SMUG - Self-Motion Under Gravity
Bei der Wahrnehmung von Eigenbewegungen verarbeitet der Mensch unterschiedliche Reize, wobei den visuellen und vestibulären Reizen eine besondere Rolle innerhalb dieses multisensorischen Interaktionsprozesses zugeschrieben wird. Dabei ist unser gesamtes Wahrnehmungssystem an das Leben auf der Erde angepasst bzw. an eine konstante Erdanziehungskraft von 1G. Doch mit Erforschung des Weltalls und anderer Monde/Planeten sind Astronauten/innen bei bisherigen und zukünftigen Missionen veränderten Gravitationsbedingungen ausgesetzt (zum Beispiel Schwerelosigkeit oder reduzierter/erhöhter Gravitation). Daraus resultiert eine Störung des multisensorischen Interaktionsprozesses, so dass mithilfe von Anpassungsmechanismen schwerwiegende Probleme (zum Beispiel Orientierungsverlust oder Bewegungskrankheit) vermieden werden müssen. In diesem Zusammenhang untersucht die internationale Forschergruppe des SMUG-Projekts den Einfluss von veränderten Gravitationsbedingungen auf die Wahrnehmung der Eigenbewegung bei Frauen und Männern.

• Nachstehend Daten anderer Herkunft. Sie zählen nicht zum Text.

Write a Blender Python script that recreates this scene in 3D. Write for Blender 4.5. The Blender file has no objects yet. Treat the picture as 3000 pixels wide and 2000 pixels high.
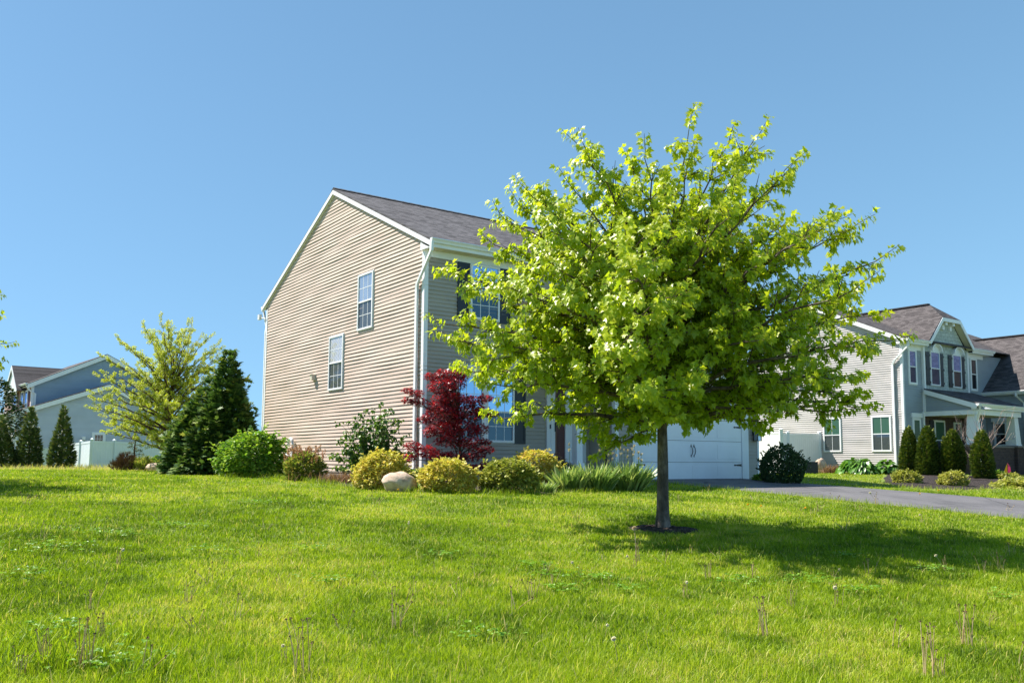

Zur Durchführung der Experimente wird eine virtuelle Realität (VR) geschaffen, die mittels einer VR-Brille bzw. eines „head-mounted displays“ (HMD) dargestellt wird. In dieser VR-Umgebung werden gezielt visuelle Bewegungsreize (optischer Fluss) erzeugt, die der/dem Betrachter/in die Wahrnehmung von Eigenbewegung suggeriert, ohne dass sich diese/r jedoch physikalisch fortbewegt. Basierend auf dem „leaky integrator model“ von Lappe et. al (2007) wird die Wahrnehmung der Eigenbewegung anhand von zwei zusammenhängenden Aufgaben untersucht. In der ersten Aufgabe müssen die Probanden während der Eigenbewegung in der VR-Umgebung angeben, wann sie ein zuvor angezeigtes Ziel erreicht haben (counting-down). In der zweiten Aufgabe nehmen die Probanden zuerst eine Eigenbewegung über eine gewisse Distanz hinweg wahr, um anschließend anzugeben welche Entfernung sie zuvor zurückgelegt haben (counting-up).
In Verbindung mit weiteren Projekten bzgl. geschlechterspezifischer Unterschiede bei der Wahrnehmung der Eigenbewegung (CSA VECTION - York University) werden die Ergebnisse des aktuellen Projekts es ermöglichen, ein Modell hinsichtlich des Einflusses von Gravitation auf die Verarbeitung visueller Informationen von Frauen und Männern zu erstellen – ein Modell, das es erlaubt, zukünftige Vorbereitung von Astronauten/innen auf der Erde, sowie deren Tätigkeit unter veränderten Gravitationsbedingungen, effektiver und effizienter zu gestalten. Weiterhin liefern die Erkenntnisse einen Beitrag hinsichtlich der Wahrnehmung von Eigenbewegungen auf der Erde. Dies betrifft insbesondere klinische Bedingungen, in denen die Navigation oder der Gang gestört sind (zum Beispiel bei Parkinson).